§ **PROVIDED DATA**
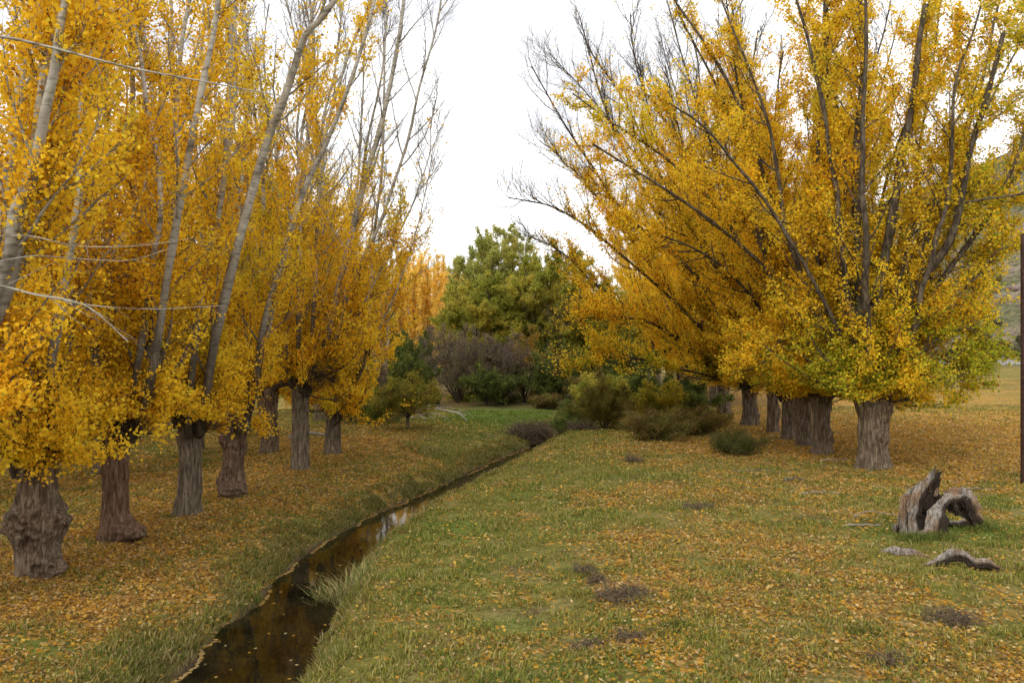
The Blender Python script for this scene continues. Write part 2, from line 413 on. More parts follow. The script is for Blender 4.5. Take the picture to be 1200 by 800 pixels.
def leaves(p, size, rs, tint, name, parent, **kw):
    n = len(p); d = nrm(rs.randn(n, 3)); e = nrm(np.cross(d, rs.randn(n, 3)))
    s = (size * (.55 + .85 * rs.rand(n)))[:, None] * .5
    V = np.stack([p - d * s, p + e * s * .85 - d * s * .15, p + d * s * 1.1, p - e * s * .85 - d * s * .15], 1).reshape(-1, 3)
    Q = np.arange(n * 4).reshape(n, 4)
    return link(name, make_mesh(name, V, Q, M_LEAF, cols=tint(p, rs, **kw), smooth=False), parent)

def bole(parent, h, r, rs, burls=(), head=1.15, flare=1.35, lean=(0, 0), rust=0.0, name='trunk', top_jag=.0, pale=.0):
    r = r * .76
    K, S = (84, 120) if burls else (60, 72)
    z = np.linspace(-.25, h, K); t = np.clip(z / h, 0, 1)
    prof = r * (1 + (flare - 1) * np.exp(-t * 7) + (head - 1) * np.exp(-((t - .93) / .16) ** 2)) 
    prof = prof * np.where(t > .96, np.sqrt(np.clip(1 - ((t - .96) / .04) ** 2 * .55, .1, 1)), 1)
    a = np.arange(S) * 2 * PI / S
    A, Zz = np.meshgrid(a, z)
    Rr = prof[:, None] * np.ones((1, S))
    ph = rs.rand(4) * 6
    Rr = Rr * (1 + .06 * np.sin(3 * A + ph[0]) + .05 * np.sin(5 * A + ph[1] + Zz) + .05 * np.exp(-Zz * 2.2) * np.sin(6 * A + ph[2]) * 2)
    base = np.stack([np.cos(A) * r * 2.2, np.sin(A) * r * 2.2, Zz * .35], -1)
    Rr = Rr + (fbm(base, .28, int(rs.randint(999)), 3) - .5) * .22 * r / .45
    Rr = Rr + (fbm(np.stack([np.cos(A) * r * 3, np.sin(A) * r * 3, Zz * .5], -1), .16, int(rs.randint(999)), 2) - .5) * .07
    rustm = np.full(A.shape, rust)
    for (ba, bz, bs, bh) in burls:
        da = (A - ba + PI) % (2 * PI) - PI
        w = np.exp(-((da * r / bs) ** 2 + ((Zz - bz) / bs) ** 2))
        q3 = np.stack([np.cos(A) * r * 1.5, np.sin(A) * r * 1.5, Zz], -1)
        lump = .75 * (1 - 2.4 * np.abs(noise3(q3, .24, 33) - .5)) + .35 * (1 - 2.4 * np.abs(noise3(q3, .11, 35) - .5))
        Rr = Rr + w * (bh * (.25 + 1.25 * lump) + (noise3(np.stack([np.cos(A) * r * 1.6, np.sin(A) * r * 1.6, Zz], -1), .07, 37) - .5) * .09)
        rustm = np.maximum(rustm, w * .38)
    V = np.stack([np.cos(A) * Rr + lean[0] * Zz, np.sin(A) * Rr + lean[1] * Zz, Zz], -1).reshape(-1, 3)
    i = np.arange(K * S).reshape(K, S)
    Q = np.stack([i[:-1], np.roll(i, -1, 1)[:-1], np.roll(i, -1, 1)[1:], i[1:]], -1).reshape(-1, 4)
    # closed rough top: two shrinking rings
    top = V[(K - 1) * S:]; c = top.mean(0); V2 = np.concatenate([V, c + (top - c) * .55 + [0, 0, .05], c + (top - c) * .02 + [0, 0, .02]])
    j = np.arange(2 * S).reshape(2, S) + K * S; ii = np.vstack([i[-1:], j])
    Q2 = np.stack([ii[:-1], np.roll(ii, -1, 1)[:-1], np.roll(ii, -1, 1)[1:], ii[1:]], -1).reshape(-1, 4)
    cc = np.zeros((len(V2), 3)); cc[:K * S, 1] = rustm.ravel(); cc[:, 0] = pale
    return link(name, make_mesh(name, V2, np.concatenate([Q, Q2]), M_BARK, vcols=cc), parent)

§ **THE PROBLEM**
Leave out the pictures and restate, word for word, the lines from the top of the data through the line containing "rs, **kw), smooth=False), parent)", both included.

§ **CORRECT ANSWER**
The Blender Python script for this scene continues. Write part 2, from line 413 on. More parts follow. The script is for Blender 4.5. Take the picture to be 1200 by 800 pixels.
def leaves(p, size, rs, tint, name, parent, **kw):
    n = len(p); d = nrm(rs.randn(n, 3)); e = nrm(np.cross(d, rs.randn(n, 3)))
    s = (size * (.55 + .85 * rs.rand(n)))[:, None] * .5
    V = np.stack([p - d * s, p + e * s * .85 - d * s * .15, p + d * s * 1.1, p - e * s * .85 - d * s * .15], 1).reshape(-1, 3)
    Q = np.arange(n * 4).reshape(n, 4)
    return link(name, make_mesh(name, V, Q, M_LEAF, cols=tint(p, rs, **kw), smooth=False), parent)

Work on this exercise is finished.